# STATED EXERCISE
Give the count of lines containing the string "scene", with no other output.

# RECORDED DATA
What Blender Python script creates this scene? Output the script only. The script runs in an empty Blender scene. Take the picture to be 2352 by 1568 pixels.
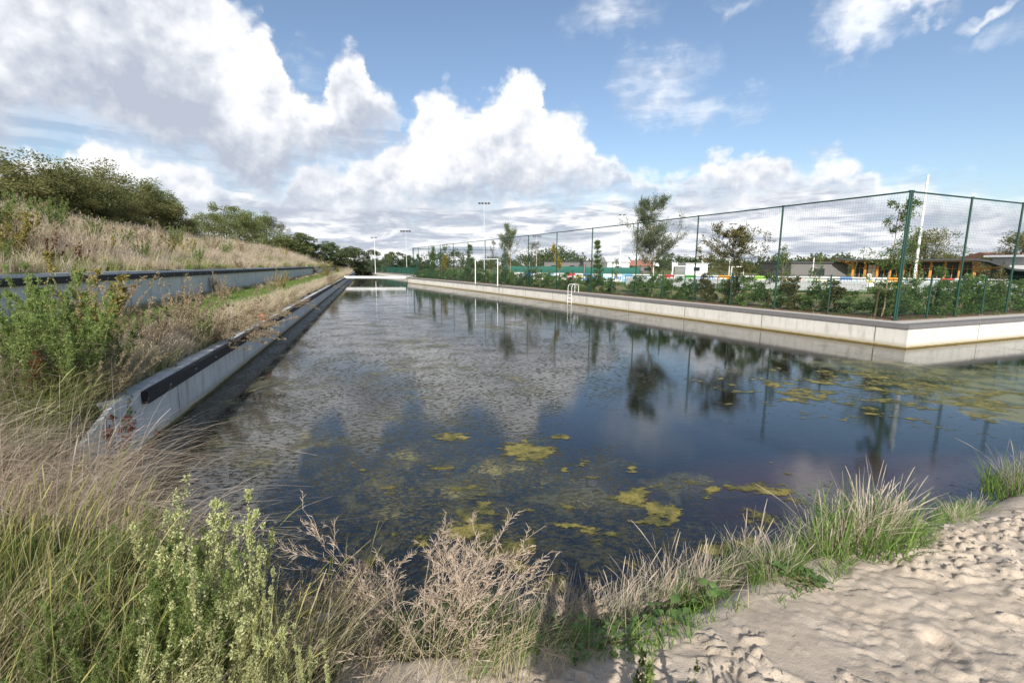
import bpy, math, random
import numpy as np
from mathutils import Matrix, Vector
R = math.radians
C = bpy.context.scene.collection
sc = bpy.context.scene

# ------------------------------------------------------------------ camera
F = 1098.4; PITCH = R(8.95); ROLL = R(0.4); CZ = 1.9
cam = bpy.data.cameras.new('camera'); camo = bpy.data.objects.new('camera', cam); C.objects.link(camo)
cam.sensor_width = 36; cam.lens = F * 36 / 2352; cam.clip_end = 12000; cam.clip_start = 0.05
camo.matrix_world = Matrix.Translation((0, 0, CZ)) @ Matrix.Rotation(math.pi/2 - PITCH, 4, 'X') @ Matrix.Rotation(ROLL, 4, 'Z')
sc.camera = camo
cp, sp, cr, sr = math.cos(PITCH), math.sin(PITCH), math.cos(ROLL), math.sin(ROLL)
def ray(px, py):
    x = (px-1176)/F; y = -(py-784)/F
    x, y = cr*x - sr*y, sr*x + cr*y
    return np.array([x, cp + y*sp, y*cp - sp])
def gp(px, py, z=0.):
    r = ray(px, py); t = (z-CZ)/r[2]; return r*t + [0, 0, CZ]
def at(px, py, Y):
    r = ray(px, py); t = Y/r[1]; return r*t + [0, 0, CZ]

# ------------------------------------------------------------------ view, world, sun
sc.view_settings.view_transform = 'Standard'; sc.view_settings.look = 'None'
sc.view_settings.exposure = 0.40; sc.view_settings.gamma = 1
SUN_EL, SUN_AZ = 32.0, 187.5          # azimuth clockwise from +Y
class NT:
    """small node-tree writer"""
    def __init__(s, tree): s.t = tree; s.n = tree.nodes; s.l = tree.links
    def put(s, sock, v):
        if isinstance(v, bpy.types.NodeSocket): s.l.new(v, sock)
        elif v is not None: sock.default_value = v
    def node(s, typ, ins=(), out=0, **kw):
        n = s.n.new(typ)
        for k, v in kw.items(): setattr(n, k, v)
        it = ins.items() if isinstance(ins, dict) else enumerate(ins)
        for k, v in it: s.put(n.inputs[k], v)
        return n.outputs[out] if out is not None else n
    def m(s, op, a, b=None, c=None, clamp=False):
        n = s.n.new('ShaderNodeMath'); n.operation = op; n.use_clamp = clamp
        for i, v in enumerate((a, b, c)):
            if v is not None: s.put(n.inputs[i], v)
        return n.outputs[0]
    def v(s, op, a, b=None, out=0):
        n = s.n.new('ShaderNodeVectorMath'); n.operation = op
        for i, q in enumerate((a, b)):
            if q is not None: s.put(n.inputs[i], q)
        return n.outputs[out]
    def noise(s, vec, scale, detail=4, rough=.55, dist=0., col=False):
        return s.node('ShaderNodeTexNoise', {'Vector': vec, 'Scale': scale, 'Detail': detail, 'Roughness': rough, 'Distortion': dist}, out=1 if col else 0)
    def ramp(s, f, stops, mode='LINEAR'):
        n = s.n.new('ShaderNodeValToRGB'); s.put(n.inputs[0], f); r = n.color_ramp; r.interpolation = mode
        while len(r.elements) < len(stops): r.elements.new(.5)
        for e, (p, c) in zip(r.elements, stops):
            e.position = p; e.color = (c, c, c, 1) if not hasattr(c, '__len__') else (*c[:3], 1)
        return n.outputs[0]
    def step(s, f, a, b, c=0., d=1., smooth=True):
        return s.node('ShaderNodeMapRange', {0: f, 1: a, 2: b, 3: c, 4: d}, interpolation_type='SMOOTHSTEP' if smooth else 'LINEAR')
    def mix(s, f, a, b, blend='MIX'):
        n = s.n.new('ShaderNodeMix'); n.data_type = 'RGBA'; n.blend_type = blend
        s.put(n.inputs[0], f)
        for i, v in ((6, a), (7, b)):
            if not isinstance(v, bpy.types.NodeSocket) and len(v) == 3: v = (*v, 1)
            s.put(n.inputs[i], v)
        return n.outputs[2]
    def comb(s, x, y, z): return s.node('ShaderNodeCombineXYZ', (x, y, z))
    def curve(s, f, pts):
        n = s.n.new('ShaderNodeFloatCurve'); s.put(n.inputs[1], f); c = n.mapping.curves[0]
        pts = sorted(pts)
        c.points[0].location = pts[0]; c.points[1].location = pts[-1]
        for p in pts[1:-1]: c.points.new(*p)
        for p in c.points: p.handle_type = 'AUTO_CLAMPED'
        n.mapping.update(); return n.outputs[0]

def build_world():
    w = bpy.data.worlds.new('World'); sc.world = w; w.use_nodes = True
    t = NT(w.node_tree); t.n.clear()
    sky = t.node('ShaderNodeTexSky', sky_type='NISHITA', sun_disc=False, sun_elevation=R(SUN_EL), sun_rotation=R(SUN_AZ),
                 air_density=1.0, dust_density=1.3, ozone_density=1.6)
    d = t.node('ShaderNodeTexCoord', out=None).outputs['Generated']
    d = t.v('NORMALIZE', d)
    sx = t.node('ShaderNodeSeparateXYZ', (d,), out=None).outputs
    az = t.m('ARCTAN2', sx[0], sx[1]); el = t.m('ARCSINE', sx[2])
    A0, AW, EW = R(-65), R(130), R(50)
    def ae(px, py):
        r = ray(px, py); r = r/np.linalg.norm(r)
        return (math.atan2(r[0], r[1]) - A0)/AW, math.asin(r[2])/EW
    def topc(pts, a):
        return t.m('MULTIPLY', t.curve(a, [ (max(0, min(1, ae(*p)[0])), max(0, min(1, ae(*p)[1]))) for p in pts]), EW)
    # domain warps: billows of several sizes
    c1 = t.v('SUBTRACT', t.noise(d, 7, 3, .5, col=True), (.5, .5, .5))
    c2 = t.v('SUBTRACT', t.noise(d, 26, 6, .62, col=True), (.5, .5, .5))
    vd = t.v('ADD', d, t.v('SCALE', c2, None)); vd.node.inputs[1].default_value = (0, 0, 0)
    sc_ = [n for n in t.n if n.type == 'VECT_MATH' and n.operation == 'SCALE'][-1]; sc_.inputs['Scale'].default_value = .03
    t.l.new(sc_.outputs[0], vd.node.inputs[1])
    vor = t.node('ShaderNodeTexVoronoi', {'Vector': vd, 'Scale': 24., 'Smoothness': .6}, feature='SMOOTH_F1')
    vor2 = t.node('ShaderNodeTexVoronoi', {'Vector': vd, 'Scale': 60., 'Smoothness': .5}, feature='SMOOTH_F1')
    s1 = t.node('ShaderNodeSeparateXYZ', (c1,), out=None).outputs; s2 = t.node('ShaderNodeSeparateXYZ', (c2,), out=None).outputs
    puff = t.m('ADD', t.m('MULTIPLY', t.m('SUBTRACT', .45, vor), .05), t.m('MULTIPLY', t.m('SUBTRACT', .45, vor2), .022))
    aw = t.m('ADD', az, t.m('ADD', t.m('MULTIPLY', s1[0], .05), t.m('MULTIPLY', s2[0], .05)))
    ew = t.m('SUBTRACT', t.m('ADD', el, t.m('ADD', t.m('MULTIPLY', s1[1], .03), t.m('MULTIPLY', s2[1], .045))), puff)
    a01 = t.m('DIVIDE', t.m('SUBTRACT', aw, A0), AW)
    # relief: the same billow noise read twice, once shifted towards the sun
    up = t.v('ADD', d, (-.012, 0, .022))
    def bill(p, sc1):
        n1 = t.noise(p, sc1, 5, .5); return n1
    rel = t.m('SUBTRACT', bill(d, 9), bill(up, 9))
    rel2 = t.m('SUBTRACT', t.noise(d, 34, 4, .6), t.noise(t.v('ADD', d, (-.004, 0, .008)), 34, 4, .6))
    relief = t.m('ADD', t.m('MULTIPLY', rel, 2.6), t.m('MULTIPLY', rel2, .55))
    big = t.noise(t.v('MULTIPLY', d, (1, 1, 1.7)), 5.0, 4, .55)
    def layer(top, bot, soft, bsoft, lo, hi):
        T = topc(top, a01); B = topc(bot, a01)
        al = t.m('MULTIPLY', t.step(t.m('SUBTRACT', T, ew), -soft*.3, soft), t.step(t.m('SUBTRACT', ew, B), -bsoft, bsoft))
        rr = t.m('DIVIDE', t.m('SUBTRACT', ew, B), t.m('MAXIMUM', t.m('SUBTRACT', T, B), .02))
        rr = t.m('ADD', rr, t.m('MULTIPLY', t.m('SUBTRACT', big, .5), 1.1))
        br = t.m('ADD', t.step(rr, lo, hi), relief, clamp=True)
        return al, br
    L1top = [(-150, -600), (0, -600), (440, -300), (500, -30), (545, 10), (590, 15), (620, 60), (650, 120), (680, 185), (740, 215), (752, 140), (790, 108), (832, 120), (845, 170), (880, 195), (905, 230), (928, 275), (935, 420), (960, 600), (2352, 608)]
    L1bot = [(-150, 350), (0, 345), (120, 270), (230, 300), (330, 330), (450, 370), (530, 440), (620, 460), (660, 400), (760, 370), (860, 330), (925, 285), (2352, 285)]
    L2top = [(-150, 335), (0, 372), (60, 345), (140, 330), (220, 300), (320, 315), (420, 350), (500, 390), (560, 470), (640, 430), (680, 370), (800, 350), (880, 310), (935, 275), (975, 222), (1010, 205), (1060, 225), (1100, 240), (1130, 210), (1165, 160), (1215, 145), (1240, 175), (1262, 235), (1320, 265), (1360, 300), (1380, 350), (1450, 372), (1590, 395), (1625, 350), (1720, 335), (1790, 350), (1850, 380), (1900, 352), (1950, 372), (2010, 398), (2100, 425), (2200, 425), (2352, 440), (2500, 430)]
    L2bot = [(-150, 470), (0, 480), (300, 480), (500, 500), (700, 500), (1000, 480), (1250, 460), (1400, 440), (1500, 450), (1700, 455), (1900, 460), (2100, 500), (2352, 520), (2500, 520)]
    a1, b1 = layer(L1top, L1bot, .028, .05, -.1, 1.0)
    a2, b2 = layer(L2top, L2bot, .028, .05, -.15, .95)
    # low layered cloud
    strat = t.noise(t.v('MULTIPLY', d, (1, 1, 5.5)), 7, 7, .58, .3)
    strat_b = t.noise(t.v('ADD', t.v('MULTIPLY', d, (1, 1, 5.5)), (0, 0, .06)), 7, 7, .58, .3)
    T3 = topc([(-150, 300), (0, 380), (900, 400), (1400, 420), (1700, 370), (2100, 400), (2352, 410), (2500, 410)], a01)
    a3 = t.m('MULTIPLY', t.step(t.m('SUBTRACT', T3, ew), -.01, .06), t.step(strat, .24, .42))
    b3 = t.m('ADD', t.step(strat, .34, .62), t.m('MULTIPLY', t.m('SUBTRACT', strat, strat_b), 2.5), clamp=True)
    # thin wisps in the blue
    wmax = None
    for (px, py, rx, ry, k) in [(1520, 190, 135, 100, .62), (1650, 250, 140, 48, .55), (1400, 10, 130, 75, .5), (1690, 0, 90, 35, .4), (1985, 30, 130, 100, 1.0), (2090, 0, 120, 40, .9), (2290, 70, 110, 50, .35), (1960, 100, 40, 30, .5), (690, 150, 90, 60, .3), (2200, 420, 90, 40, .35), (2300, 0, 90, 20, .6)]:
        r = ray(px, py); r = r/np.linalg.norm(r); a_, e_ = math.atan2(r[0], r[1]), math.asin(r[2])
        k1 = math.cos(math.atan((px-1176)/F))**1.6 / F
        q = t.v('MULTIPLY', t.v('SUBTRACT', t.comb(aw, ew, 0.), (a_, e_, 0)), (1/(rx*k1), 1/(ry*k1), 1))
        g = t.m('MULTIPLY', t.m('SUBTRACT', 1., t.v('LENGTH', q, out=1)), k)
        wmax = g if wmax is None else t.m('MAXIMUM', wmax, g)
    wn = t.noise(t.v('MULTIPLY', d, (1, 1, 1.4)), 12, 7, .6, .4)
    aW = t.step(t.m('ADD', t.m('MULTIPLY', wmax, .9), t.m('MULTIPLY', t.m('SUBTRACT', wn, .5), 1.1)), .0, .9)
    aW = t.m('MULTIPLY', aW, t.step(wmax, -.05, .15))
    # clouds over the rest of the dome, behind the photographer
    back = t.m('MULTIPLY', t.step(t.noise(t.v('MULTIPLY', d, (1, 1, 2)), 2.6, 7, .55), .56, .68), t.step(sx[1], .12, -.15))
    a3b = t.m('MAXIMUM', a3, back)
    GREY, WHITE = (.40, .44, .525), (.86, .865, .875)
    def colr(b): return t.ramp(b, [(0, GREY), (.35, (.53, .56, .62)), (.7, (.72, .735, .77)), (1, WHITE)])
    col = colr(b3); alpha = a3b
    col = t.mix(aW, col, (.80, .83, .88)); alpha = t.m('MAXIMUM', alpha, aW)
    col = t.mix(a2, col, colr(b2)); alpha = t.m('MAXIMUM', alpha, a2)
    col = t.mix(a1, col, colr(b1)); alpha = t.m('MAXIMUM', alpha, a1)
    alpha = t.m('MULTIPLY', alpha, t.step(sx[2], -.03, 0.0))
    bs = t.node('ShaderNodeBackground', (sky, 0.12)); bc = t.node('ShaderNodeBackground', (col, 1.0))
    t.node('ShaderNodeOutputWorld', (t.node('ShaderNodeMixShader', (alpha, bs, bc)),), out=None)
    w.cycles.sampling_method = 'MANUAL'; w.cycles.sample_map_resolution = 1024
build_world()
sun = bpy.data.lights.new('sun', 'SUN'); sun.energy = 5.0; sun.angle = R(.5); sun.color = (1, .955, .88)
suno = bpy.data.objects.new('sun', sun); C.objects.link(suno)
sd = Vector((math.sin(R(SUN_AZ))*math.cos(R(SUN_EL)), math.cos(R(SUN_AZ))*math.cos(R(SUN_EL)), math.sin(R(SUN_EL))))
suno.rotation_euler = sd.to_track_quat('Z', 'Y').to_euler()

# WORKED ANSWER
3